Re: [Gretl-users] issues with the DF/EG tests

ah ok, I think I now understand the second part. However, that's an area where one has to be very careful. For example, if you have two variables with trends/drifts, regressing one on the other with only a constant (and no trend term) you are actually running a co-trending regression, not a cointegration regression. There's a good chance that the estimator and the test in such cases then doesn't have the properties you expect. I see your point that you want to have more control over the options in the Engle-Granger test, and maybe you're right. But what gretl does seems quite reasonable so far. If you want to do the dangerous stuff described above, of course you can do it manually by running the right regressions, and some people out there on this mailing list would argue that that's a good thing...
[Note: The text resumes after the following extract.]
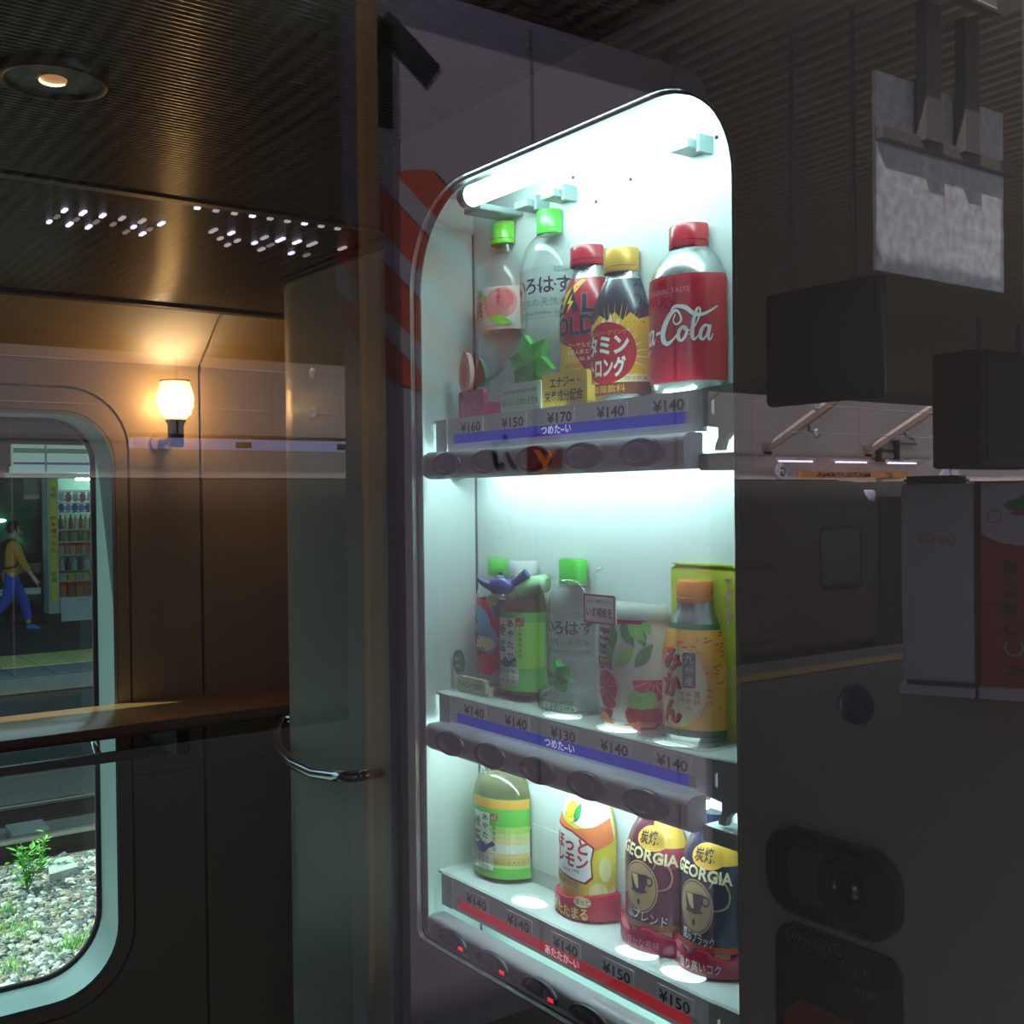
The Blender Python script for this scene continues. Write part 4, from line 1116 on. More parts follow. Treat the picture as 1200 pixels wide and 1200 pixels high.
# --- bottom row
R = 0.0405
pf = bottle_prof(R, 0.118, 0.0190, 0.087, 0.116, waist=((0.014, 1.0), (0.017, .965), (0.021, .985), (0.080, .99)))
d = Drink('hot_tea_bottle', 'hot green tea bottle with an orange cap and orange shoulder band', 'bottle', 0.995, 1.0965, pf, thin_glass('tea shoulder plastic', (226, 226, 190), milk=0.35), R)
d.cap(shiny('orange cap', (236, 158, 40)), 0.0215, 0.117, 0.137)
d.sleeve('label', shiny('hot tea green', (104, 196, 76), 0.3), 0.004, 0.088)
d.p(shiny('hot tea orange', (240, 176, 74)), [R_(-1.2 * R, 1.56 * R, 0.0775, 0.0875)], 1, label='orange band')
for z0, z1, col in ((0.052, 0.059, (180, 216, 110)), (0.046, 0.052, (214, 226, 150)), (0.040, 0.046, (240, 224, 170)), (0.031, 0.040, (236, 240, 226)), (0.026, 0.031, (240, 214, 150)), (0.020, 0.026, (234, 196, 120)), (0.015, 0.020, (190, 214, 120))):
    v_, f_ = R_(0.0, 1.56 * R, z0, z1)
    d.p(ink('tea stripe %d %d %d' % col, col), [(v_, f_)], 1)
ayataka(d, 0.010, 0.0775, True)
d.p(ink('tea blue', (36, 66, 128)), pot2d(0.0005, 0.0345, 0.0105), 4, label='blue teapot picture')

R = 0.0354
pf = [(0.0, 0.0), (R * .96, 0.0), (R, 0.003), (R, 0.075), (R * .97, 0.086), (R * .86, 0.100), (R * .70, 0.112), (R * .56, 0.120), (R * .54, 0.134), (0.0, 0.1345)]
d = Drink('hot_lemon_bottle', 'yellow and white hot lemon bottle standing in a glossy red collar', 'bottle', 0.852, 1.0965, pf, shiny('lemon yellow print', (250, 226, 62), 0.3, var=0.12, scale=22), R)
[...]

Am 08.05.2012 19:37, schrieb Daniel Ventosa S.: > Hi, > Many thanks. So, for the DF tests on the original variables, the > Engle-Granger uses the smallest available sample size. I understand the > argument and it seems to be the strongest one. However, considering that > the ultimate goal is to identify unit roots in the variables, it also > could be argued that using all the available information is better than > just using a part of it; It's true, the tests will not be strictly > comparable, but the goal is not to compare them; what the practitioner > should do is to ensure that the ADF tests correctly rejects/does not > reject the null. Anyway, that's not the main issue: suppose you use the > Engle-Granger test and include constant term and trend for the ADF tests > on the variables. It turns out that the specification of the > cointegration equation includes exactly the same deterministic > components. It's quite easy to imagine a number of data-generating > processes for, say, x_t and y_t, that do not fit the model used by > GRETL: x_{t}=m+x_{t-1}+u_{t} (unit root with drift, i.e. deterministic > trend); y_{t}=a+b*x_{t}+w_{t} with w_t~I(0). To test for the unit root > in x, you need to include constant term and trend; the same goes for y, > since it includes x. Nevertheless, the cointegration equation does not > have trend. Maybe I am missing something really obvious (and I'm sorry > if that's the case), but I think you should be able to decide, as a > separate option, what deterministic elements should be included in the > ADF tests and in the cointegration equation.